Discovering Sweden: Financial Food Fight


2011-03-01. Published in Life in Gothenburg
by Nina




In light of my lack of employment, I found myself taking a hard look at all the things I’ve been financing. Though it’s easy to find things to limit your money on, I had a pleasant revelation about my food bill here in Sweden…

First of all, let me just say that eating here is fantastic. Very simple. Very refreshing. Of course you can find nearly every ethnic food you could want, but really, I find myself eating extremely well with the very basics. Fruits, vegetables. Yogurt smoothies for breakfast. Fresh breads. Hard boiled eggs. Small cold-cut sandwiches. Coffee. Coffee. Coffee.

Of course, there’s the differences in what surrounds the food you’re eating. Like how I swear the microwaves work faster here. And how plastic containers for, say, cherry tomatoes and the like, are quite flimsy (less plastic). And how yogurt is sometimes in cardboard boxes. And how there are far less plastic bags in plastic bags in plastic bags in boxes. The packaging here is great. And recycling here is practically mandatory—like breathing.

But in terms of saving money, there are definitely differences in the process of purchasing food that you, as a foreigner, may not notice takes a toll on your wallet…

Here’s a few examples:

  • More $$$: Things are sold with less pasteurization. Milk, eggs, and other dairy products will typically last about 7-8 days. If you’re like me, though—smelling the boxes and taking small spoon samples—you’d probably be able to stretch it.

  • More $$$: Produce is smaller than in the U.S., but probably the same price. And, admittedly, it takes better, as we all know the American market is famous for its sprawling list of tampered foodstuffs....

  • Less $$$: Brie here is super cheap. Seriously. And the hard cheese is in typically sold in 1 lb packages. And that stuff lasts forever.

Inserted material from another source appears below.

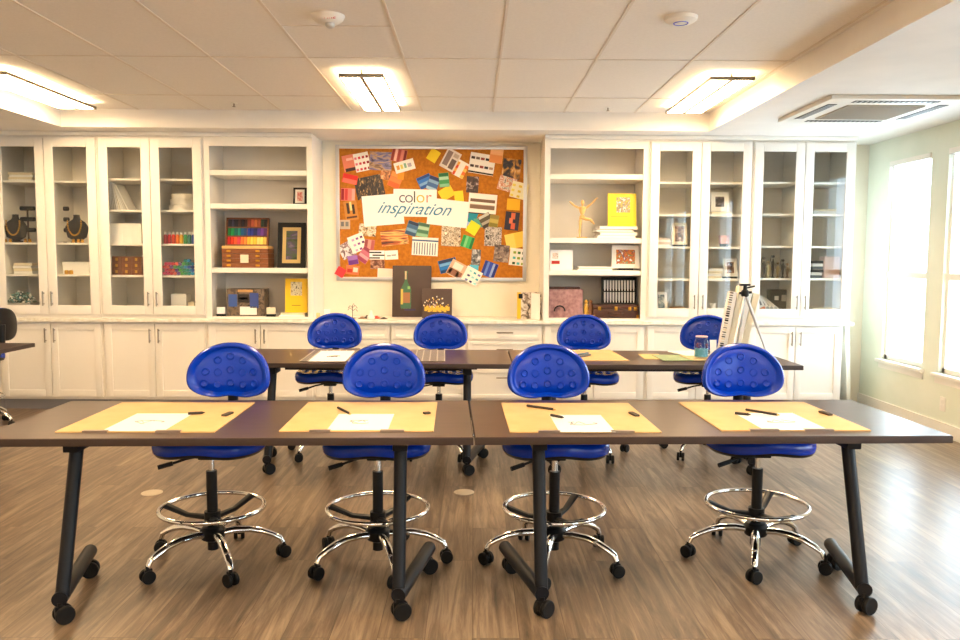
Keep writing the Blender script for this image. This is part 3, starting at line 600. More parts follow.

  • Less $$$: If you’re a baking freak, you’ve probably noticed you can get vanilla extract here in powder form, not liquid. Way more bang for your buck…

  • More $$$: You don’t buy red meat. It’s crazy expensive. Chicken’s not as bad. But veggies and beans is where it’s at…you know, from a poor student’s perspective.


Ah, the joys of discovering Sweden. Or, more like Hemköp.